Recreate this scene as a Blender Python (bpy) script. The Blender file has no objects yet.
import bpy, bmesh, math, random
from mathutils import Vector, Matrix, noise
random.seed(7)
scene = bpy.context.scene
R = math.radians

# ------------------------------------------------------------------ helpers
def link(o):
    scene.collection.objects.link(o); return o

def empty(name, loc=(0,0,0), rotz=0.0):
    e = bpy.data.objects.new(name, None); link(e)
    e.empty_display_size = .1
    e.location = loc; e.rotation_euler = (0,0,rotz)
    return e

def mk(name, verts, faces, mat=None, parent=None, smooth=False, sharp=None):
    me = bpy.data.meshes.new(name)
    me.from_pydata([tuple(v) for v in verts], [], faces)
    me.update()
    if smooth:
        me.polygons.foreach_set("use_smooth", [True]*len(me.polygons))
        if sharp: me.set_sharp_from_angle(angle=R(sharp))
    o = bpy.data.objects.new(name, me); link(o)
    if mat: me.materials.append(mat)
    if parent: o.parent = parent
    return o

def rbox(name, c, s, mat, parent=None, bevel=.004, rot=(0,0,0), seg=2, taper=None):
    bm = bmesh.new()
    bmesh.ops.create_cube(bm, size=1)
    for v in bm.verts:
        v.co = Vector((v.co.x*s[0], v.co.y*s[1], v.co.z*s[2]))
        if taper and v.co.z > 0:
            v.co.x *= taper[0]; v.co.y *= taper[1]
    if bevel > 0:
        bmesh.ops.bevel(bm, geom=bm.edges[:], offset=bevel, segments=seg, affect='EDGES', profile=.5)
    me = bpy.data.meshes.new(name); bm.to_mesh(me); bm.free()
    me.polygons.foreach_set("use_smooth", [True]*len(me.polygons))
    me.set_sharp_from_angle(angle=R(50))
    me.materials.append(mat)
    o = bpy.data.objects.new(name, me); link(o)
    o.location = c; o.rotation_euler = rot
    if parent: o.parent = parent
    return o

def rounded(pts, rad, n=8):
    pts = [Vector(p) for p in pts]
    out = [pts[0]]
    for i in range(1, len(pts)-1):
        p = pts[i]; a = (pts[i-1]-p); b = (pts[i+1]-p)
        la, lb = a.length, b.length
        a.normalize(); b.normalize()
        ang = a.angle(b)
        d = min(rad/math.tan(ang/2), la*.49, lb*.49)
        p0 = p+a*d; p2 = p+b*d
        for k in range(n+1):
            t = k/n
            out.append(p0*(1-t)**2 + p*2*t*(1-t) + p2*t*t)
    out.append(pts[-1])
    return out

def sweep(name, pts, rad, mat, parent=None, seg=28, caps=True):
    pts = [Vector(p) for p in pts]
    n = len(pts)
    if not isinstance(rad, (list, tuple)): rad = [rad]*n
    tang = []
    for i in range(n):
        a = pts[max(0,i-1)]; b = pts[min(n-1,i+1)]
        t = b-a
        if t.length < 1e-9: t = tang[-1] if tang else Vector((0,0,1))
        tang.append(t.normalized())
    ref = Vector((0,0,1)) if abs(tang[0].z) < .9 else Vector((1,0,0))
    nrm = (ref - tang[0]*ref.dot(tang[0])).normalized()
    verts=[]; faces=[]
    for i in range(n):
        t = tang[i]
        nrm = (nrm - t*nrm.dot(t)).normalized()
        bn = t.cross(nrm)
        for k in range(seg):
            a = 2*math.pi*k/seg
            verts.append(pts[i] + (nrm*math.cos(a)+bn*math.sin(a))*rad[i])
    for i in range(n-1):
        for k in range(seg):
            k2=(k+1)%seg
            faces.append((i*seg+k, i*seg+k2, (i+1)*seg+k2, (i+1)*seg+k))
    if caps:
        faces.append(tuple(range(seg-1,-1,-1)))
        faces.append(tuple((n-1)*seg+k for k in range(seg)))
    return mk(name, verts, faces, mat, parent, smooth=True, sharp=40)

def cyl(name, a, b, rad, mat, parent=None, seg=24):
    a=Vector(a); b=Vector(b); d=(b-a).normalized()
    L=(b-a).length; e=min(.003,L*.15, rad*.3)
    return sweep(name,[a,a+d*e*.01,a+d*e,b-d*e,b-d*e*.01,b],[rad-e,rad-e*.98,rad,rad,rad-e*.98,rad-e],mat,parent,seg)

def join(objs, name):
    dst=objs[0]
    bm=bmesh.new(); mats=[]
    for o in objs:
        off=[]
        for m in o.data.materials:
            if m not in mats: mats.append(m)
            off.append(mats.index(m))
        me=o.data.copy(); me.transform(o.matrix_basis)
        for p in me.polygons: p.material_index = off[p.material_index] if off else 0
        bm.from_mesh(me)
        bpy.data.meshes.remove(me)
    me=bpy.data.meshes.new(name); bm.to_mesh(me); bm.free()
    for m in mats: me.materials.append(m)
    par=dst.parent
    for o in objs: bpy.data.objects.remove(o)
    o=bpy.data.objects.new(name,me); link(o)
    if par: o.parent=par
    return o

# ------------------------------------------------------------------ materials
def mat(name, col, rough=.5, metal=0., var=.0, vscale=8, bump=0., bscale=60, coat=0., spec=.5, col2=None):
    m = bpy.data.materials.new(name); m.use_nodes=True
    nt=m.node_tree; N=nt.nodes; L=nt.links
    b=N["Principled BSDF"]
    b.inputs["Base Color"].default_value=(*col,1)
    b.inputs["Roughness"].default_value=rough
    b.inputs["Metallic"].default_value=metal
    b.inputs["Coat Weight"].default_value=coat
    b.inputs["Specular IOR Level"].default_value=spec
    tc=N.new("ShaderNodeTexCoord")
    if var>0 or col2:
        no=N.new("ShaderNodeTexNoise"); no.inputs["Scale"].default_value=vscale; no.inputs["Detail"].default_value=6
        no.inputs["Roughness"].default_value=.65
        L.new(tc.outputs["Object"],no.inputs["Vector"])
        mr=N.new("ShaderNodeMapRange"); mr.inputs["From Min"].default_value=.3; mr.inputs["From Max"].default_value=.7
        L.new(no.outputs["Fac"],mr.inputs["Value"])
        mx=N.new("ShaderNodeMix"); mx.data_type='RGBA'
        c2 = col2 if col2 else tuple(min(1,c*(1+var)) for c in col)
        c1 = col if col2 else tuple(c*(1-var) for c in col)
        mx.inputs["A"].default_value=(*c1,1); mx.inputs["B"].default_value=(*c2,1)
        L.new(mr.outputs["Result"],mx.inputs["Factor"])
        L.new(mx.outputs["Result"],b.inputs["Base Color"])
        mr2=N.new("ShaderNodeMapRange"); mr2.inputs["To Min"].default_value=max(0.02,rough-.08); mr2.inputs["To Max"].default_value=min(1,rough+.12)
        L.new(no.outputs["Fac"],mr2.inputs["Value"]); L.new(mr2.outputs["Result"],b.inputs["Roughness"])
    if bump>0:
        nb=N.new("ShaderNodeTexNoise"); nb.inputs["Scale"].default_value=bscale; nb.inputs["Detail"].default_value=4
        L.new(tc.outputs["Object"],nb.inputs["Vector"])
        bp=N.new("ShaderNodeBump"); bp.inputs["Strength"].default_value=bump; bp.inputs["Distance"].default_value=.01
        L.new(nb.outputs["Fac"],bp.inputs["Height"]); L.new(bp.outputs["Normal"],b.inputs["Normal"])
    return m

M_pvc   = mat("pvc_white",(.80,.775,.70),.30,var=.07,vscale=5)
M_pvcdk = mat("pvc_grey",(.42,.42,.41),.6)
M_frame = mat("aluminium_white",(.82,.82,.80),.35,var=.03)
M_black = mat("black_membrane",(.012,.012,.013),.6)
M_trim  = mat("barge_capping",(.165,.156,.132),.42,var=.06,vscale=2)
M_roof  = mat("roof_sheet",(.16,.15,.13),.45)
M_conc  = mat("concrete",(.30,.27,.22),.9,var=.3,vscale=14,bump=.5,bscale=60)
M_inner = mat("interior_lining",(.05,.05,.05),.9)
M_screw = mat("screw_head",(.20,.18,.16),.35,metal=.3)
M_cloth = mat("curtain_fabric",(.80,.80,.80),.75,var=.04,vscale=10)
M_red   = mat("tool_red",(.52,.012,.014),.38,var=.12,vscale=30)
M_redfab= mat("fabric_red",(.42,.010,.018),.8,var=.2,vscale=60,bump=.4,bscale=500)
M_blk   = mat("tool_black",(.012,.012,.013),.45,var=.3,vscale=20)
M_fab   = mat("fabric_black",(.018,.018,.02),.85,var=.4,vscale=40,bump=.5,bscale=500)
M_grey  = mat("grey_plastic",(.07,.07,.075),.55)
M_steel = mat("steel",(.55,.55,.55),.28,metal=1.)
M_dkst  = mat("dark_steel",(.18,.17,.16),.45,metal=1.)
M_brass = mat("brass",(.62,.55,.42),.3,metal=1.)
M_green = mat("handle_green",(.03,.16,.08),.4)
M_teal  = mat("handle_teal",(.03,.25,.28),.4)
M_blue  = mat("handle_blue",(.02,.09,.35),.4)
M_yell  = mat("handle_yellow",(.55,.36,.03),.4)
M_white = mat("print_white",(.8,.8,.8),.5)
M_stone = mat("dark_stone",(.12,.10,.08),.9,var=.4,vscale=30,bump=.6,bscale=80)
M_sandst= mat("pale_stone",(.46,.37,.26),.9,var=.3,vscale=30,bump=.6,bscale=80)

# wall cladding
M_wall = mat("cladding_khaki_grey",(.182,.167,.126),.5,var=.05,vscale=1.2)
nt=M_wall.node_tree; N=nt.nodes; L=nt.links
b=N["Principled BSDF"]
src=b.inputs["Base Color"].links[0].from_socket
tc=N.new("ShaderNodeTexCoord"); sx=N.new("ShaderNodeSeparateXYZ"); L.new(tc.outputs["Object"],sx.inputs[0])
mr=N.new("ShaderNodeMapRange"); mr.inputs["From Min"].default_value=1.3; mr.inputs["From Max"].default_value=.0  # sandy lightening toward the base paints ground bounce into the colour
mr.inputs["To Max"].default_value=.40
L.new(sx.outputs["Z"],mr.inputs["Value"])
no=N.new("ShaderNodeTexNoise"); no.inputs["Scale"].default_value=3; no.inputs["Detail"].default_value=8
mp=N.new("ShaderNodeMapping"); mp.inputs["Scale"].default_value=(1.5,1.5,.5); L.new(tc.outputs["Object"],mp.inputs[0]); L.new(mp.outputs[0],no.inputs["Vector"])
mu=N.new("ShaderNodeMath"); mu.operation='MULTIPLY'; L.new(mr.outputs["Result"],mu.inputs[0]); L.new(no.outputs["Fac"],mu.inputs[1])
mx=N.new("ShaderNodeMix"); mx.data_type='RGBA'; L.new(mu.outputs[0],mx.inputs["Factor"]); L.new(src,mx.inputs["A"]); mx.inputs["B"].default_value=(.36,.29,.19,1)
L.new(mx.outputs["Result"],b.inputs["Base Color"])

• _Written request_
Exactly how many lines in the data above contain the word "scene"? Respond with the number and nothing more.

• _Finished task_
3